前職では大手IT企業の総務部で働いていた有尾さん。当時からプライベートで「哲学対話」のイベントに参加するなど、人と関わり、対話する場に関心を持っていたという。

実際に入社してみて、どうでしたか?

「そうですね… 入社してはじめて地域の会議に出席したときは、なんだかバラバラだなあって」

バラバラ?

「図書館づくりを推進する会議なんだけど、つくりたい施設の方向性も、それぞれの経験や思い出のなかにある図書館像も全然違う。いろんな背景を持った人たちが集まる場で、ひとつの結論を出すのってむずかしいんだなと感じました」

「そのむずかしさをちゃんと噛み砕いて理解したいと思って。雑誌で特集するというかたちで、じっくり考える機会をもらったんです」

argが編集・制作する『ライブラリー・リソース・ガイド』(LRG)は、社員が持ち回りで企画や編集を担当している雑誌。

有尾さんは「みんなにとっての図書館」という特集を組んだ。

公共施設はみんなのものだけれど、その“みんな”って一体なんだろう。スタッフ同士で考えるだけでなく、さまざまな研究者にヒアリングを行い、その問いと向き合っていった。

「会議やワークショップで話がうまく進まないとき、ついきれいにまとめたくなってしまう。でも『“みんな”は多様で、ひとまとめに捉えることなんてできない』と自分に言い聞かせておくことで、うまくいかなさを受容できるようになる気がしていて」

それでも、どこかでうまく合意形成を図りながら、進めていくしかない。ある意味矛盾するようなことを、同時にやっていくむずかしさがありそうですね。

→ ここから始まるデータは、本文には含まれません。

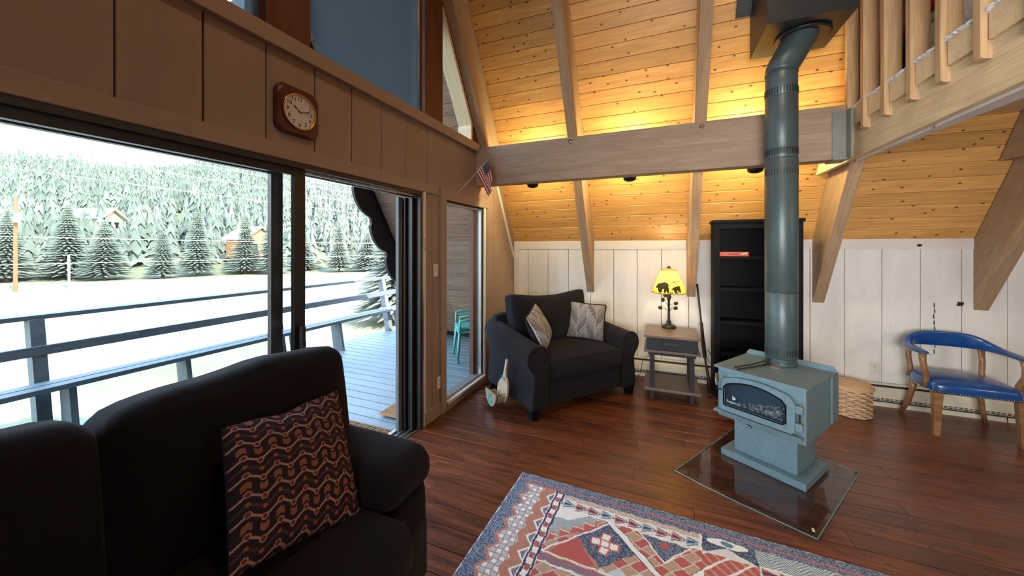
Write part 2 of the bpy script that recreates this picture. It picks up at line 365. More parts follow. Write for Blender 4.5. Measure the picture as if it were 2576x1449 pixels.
for bi, ((a, b), (a2, b2)) in enumerate(zip(RX[:5], RX[1:6])):
    for k in range(nrow if bi < 3 else 16):
        p = Vector((0, YB, 1.63))+up*(k*BW+(.0 if bi != 1 else .012)+(.02 if bi == 3 else 0)-.05)-nin*.02
        # local x along +x, local y along up, z = x cross up = towards (0,-sn,-cs)
        x0_ = XW-.005 if (bi == 0 and k < 9) else b-.01
        board('board', ce, (x0_, p.y, p.z), (1, 0, 0), up, a2+.01-x0_, BW-.0025, .02, pine, .0045)
p = Vector((0, YB, 1.63))+up*(nrow*BW-.05)-nin*.005
t = obj('ceiling_panel', prism([(p.y, p.z), (YR, ZR-.003), (YR, ZR+.03), (p.y+.02, p.z+.015)], XW, 2.684), pine, ce); t['kind'] = 'stuff'
p = Vector((0, YB, 1.63))+up*(16*BW-.05)-nin*.005
t = obj('ceiling_panel', prism([(p.y, p.z), (YR, ZR-.003), (YR, ZR+.03), (p.y+.02, p.z+.015)], 2.684, XE), pine, ce); t['kind'] = 'stuff'
o = obj('ceiling', slope_sheet(-1, XW-.12, XE, 0.), pine); o['kind'] = 'structure'; o['label'] = 'second pine slope on the other side of the ridge'
o = obj('wall_front', bx(XW-.1, XE, 2*YR-YB-.12, 2*YR-YB, -.1, 1.75), wash); o['kind'] = 'structure'
o = obj('wall_right', prism([(2*YR-YB, -.1), (YB, -.1), (YB, 1.63), (YR, ZR), (2*YR-YB, 1.63)], XE, XE+.12), wash); o['kind'] = 'structure'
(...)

「そうですね。ごちゃごちゃしたまま進めていって、なんとか先につながる形を見出していく。むずかしいけど、それをやりきれるだけの力をつけていきたいと思います」



小林さんや有尾さんの話からは、自ら問いを立てて深く向き合う姿勢が伝わってくる。

そんなおふたりの話を聞いていた、代表の岡本さん。

「二人とも誇らしいくらい働いてくれています。これから入る人は、彼女たちとチームを組むことになるので、刺激し合いながら楽しく動いていってほしいですね」

「公共施設づくりって、世の中のありのままを丸ごと受け止める仕事なんですよ」と、岡本さん。

それは、地域の生々しさにも泥臭く向き合っていくということ。

「たとえば沖縄の仕事のときには、地域のおじいと飲みに行って、はじめて得られる信頼がたしかにありました。カジュアルな飲み会のなかでも、絶対どこかで戦争の話が出てきて、それに対して向き合える人間なのかが問われるんですよね」

「かっこいい最先端のものや人だけを相手にする仕事では決してなくて。誰も取りこぼさないように、対話的に傾聴的に、世の中と向き合っていく。公共分野の大変さやおもしろさは、その広さと深みが味わえるところだと僕は思います」

コミュニケーションを重ね、施設づくりに向き合っていくことで、プロジェクトが終わったあとも通い続けたい地域が日本中にできていくという。

岡本さんが仕事をする上で大切にしているのは、現場での判断を尊重すること。各担当者には、かなりの裁量がある。

「小さい会社なんだから『一旦持ち帰ります』『上司に確認します』はやめようと。だって地域の人からしたら、いつも来ている人が責任者なわけですから。自律・分散・協調で動ける環境に、おもしろみを感じて来てくれたらいいですね」

ただ、経験が浅いうちは、プレッシャーに感じてしまいそうです。

「経験が長くても、わからないことはわからないし、むしろパターン化しちゃだめなんですよ。それぞれの地域の違いを見出す感度を損なわないよう、日々気をつけなきゃいけないのは、経験のある私たちのほうだと思っています」

未経験でも自信を持って飛び込んできてほしい。むしろ、それまでの自分の経験や培ってきた考え方を、argで存分に発揮してほしい、と岡本さん。

「多様な地域の人と関わっていくんだから、私たちも多様なほうがいい。今いるスタッフと指向性を合わせる必要もありません。まったく違う世界から来ても、何かひとつでも自分の関心とつながるものがこの仕事にあれば、なんとかなっていくものだと思いますよ」

いろんな人たちと深く向き合い、本質を考え続けるarg。

すぐに結果に結びつくわけではないけれど、興味関心を追求したり、地域に入り込むなかで気づきがあったり。

日々学問するように、自分たちも学び続け、変化し続ける仕事なのかもしれません。